What is a Chapter 7 Bankruptcy?

Utah Chapter 7 Lawyer

If you’re one of the many people unfortunate enough to be in some type of financial distress, you may be considering legal options to help you solve your financial problems. Sometimes a Chapter 13 repayment plan may be sufficient, but when it’s not, a Chapter 7 bankruptcy may be just what you need. This article will help explain some of the basics about it.

Chapter 7 bankruptcy is the kind of bankruptcy most people think of when they hear the word bankruptcy. There are two parts to a basic Chapter 7 bankruptcy. The first part is “liquidation” and the second is “discharge.”

Liquidate means to convert assets to cash. In the context of a chapter 7 bankruptcy, this is how it works. You first arrive at a value for your protected assets and then anything in excess of this exemption amount can be taken by the bankruptcy trustee. The bankruptcy trustee is the person who administers the case on behalf of the creditors that you owe. The trustee then liquidates those assets, paying the individual the exemption amount and disbursing the remainder among the creditors.

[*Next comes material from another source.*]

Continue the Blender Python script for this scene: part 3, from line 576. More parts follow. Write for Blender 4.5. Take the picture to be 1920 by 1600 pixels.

For example, let’s assume a debtor owns a car, a modest gun collection, and a refrigerator. With respect to the car, in Utah the debtor can protect $2,500 of equity. If the car’s value is $15,000, and the debtor owes $5,000, then there is $10,000 of net equity. In this scenario, the bankruptcy trustee could take the car, liquidate it for $15,000, and then distribute the proceeds as follows: the secured lender gets paid out for the $5,000, the debtor gets $2,500, the protected amount, and the creditors get a portion of the remaining $7,500. In Utah, guns are completely unprotected, so if the value of the debtor’s gun collection is significant enough to aid in covering obligations, they could be gone. A refrigerator is completely protected, regardless of value. Even if it’s a top of the line make and model, the trustee can’t take it.

Although the trustee has the power to seize any amount of unprotected equity, they usually won’t unless there is a reasonable likelihood of a net distribution to the creditors. So, even though the debtor’s kitchen table and chairs may exceed the $500 protected amount by a few dollars, the trustee most likely isn’t interested in taking it. This is an area where your attorney can help you with some valuable exemption planning prior to filing.

Discharge means to extinguish an obligation. So after a debtor has filed bankruptcy, attended the meeting of creditors, and any unprotected property is liquidated, the debtor will receive a discharge of any legal obligation to pay the debts, meaning the duty to pay on those debts is legally extinguished. The debtor walks away with a fresh financial start.

The discharge isn’t absolute, however. There are a few debts that stay with the debtor even after the discharge. Generally, secured debts, child support, taxes, criminal fines/restitution, and student loans are non-dischargeable. Most individuals are not surprised to find these types of debts stay with them after bankruptcy. Soon after receiving the discharge, the case will be closed. The debtor’s fresh financial start now begins.